AtD: Lew,a moral center

Mark Kohut markekohut at yahoo.com
Thu Feb 23 16:19:37 CST 2012


You're forgetting:
Lake flees home. She prostitutes herself, after her father's rejection, seemingly happy enough. She chooses her man
and defies her mother too to marry him. She accepts --and likes ---that threesome they move into. 
 
Since we are on Lake and as an example of what to take seriously or not and why----
the narrator says she was a virgin bride when she married Deuce. 
WTF? or did the narrator mean it in a special way? 
(Narrator writes she wanted to be the wind; to feel herself refined to an edge of unknown length. )
 
I suggest this is the narrator---Pynchon in this case---showing a belief in women's living for marriage---
deuce had said she 'lived for love".....a little prostituition means nothing thereby........
 
And whatever those poetic lines about being the wind and refined to an edge mean, the narrator seems to
see them as something women in love feel making love.....
 
Any thoughts on their meaning?  Women, women, anyone? 

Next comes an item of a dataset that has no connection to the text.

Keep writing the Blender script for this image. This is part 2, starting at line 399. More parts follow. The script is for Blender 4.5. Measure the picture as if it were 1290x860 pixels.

From: Paul Mackin <mackin.paul at verizon.net>
To: pynchon-l at waste.org 
Sent: Thursday, February 23, 2012 4:37 PM
Subject: Re: AtD: Lew,a moral center

On 2/23/2012 3:58 PM, David Morris wrote:
> You both have a much better recollection of the details, but at a very
> basic level Pynchon has his twisted sisters (starting w/ VL, for me)
> making choices that aren't explained much by personal histories.  I
> think his women (maybe all his characters) are constructs in his take
> on power dynamics, and as such we don't really feel their motives:
> they are too abstracted/theoretical.

I certainly felt that way in the case of Katje, another twisted sister, 
who got almost no chance to step outside her war-assigned role.  The 
exception might have been her brief hook up with Slothrop.

Lake does get relegated to some pretty oppressive roles, 
power-dynamics-wise, and, while she  accepts these roles in a manner 
some might see as docile,  she is pretty adept at talking  back to her 
oppressors. Don't remember if she fights back in any way beyond the verbal.
P


>
> David Morris
>
> On Thu, Feb 23, 2012 at 2:05 PM, Paul Mackin<mackin.paul at verizon.net>  wrote:
>> On 2/23/2012 1:49 PM, rich wrote:
>>
>> that whole bit in LA in the end is very strange not sure how it all fits or if it fits at all -- beyond that weird rape scene is Deuce--i wasnt crazy about him turning from a badass into some whining wheezy moron but then he turns into a serial killer? its all rather much
>>
>>
>> It did feel a little tacked on. But wasn't it necessary to shift action to the far West and of course Hollywood, plus enabling a final contact with Lake, a pretty remarkable character in her own way?
>>
>> Lake wasn't just the stereotypical woman who makes bad choices, falls in love with the wrong kind of men, etc. etc.  I remember conversations she had with other women in the book  and some with Deuce her monstrous husband to be as poignant as anything in the book.  Better than the Reef-Yashmeen relationship--which to me got really cloying.  I don't have a leg to stand on with regard to the goodness-badness axis but I decidedly don't care.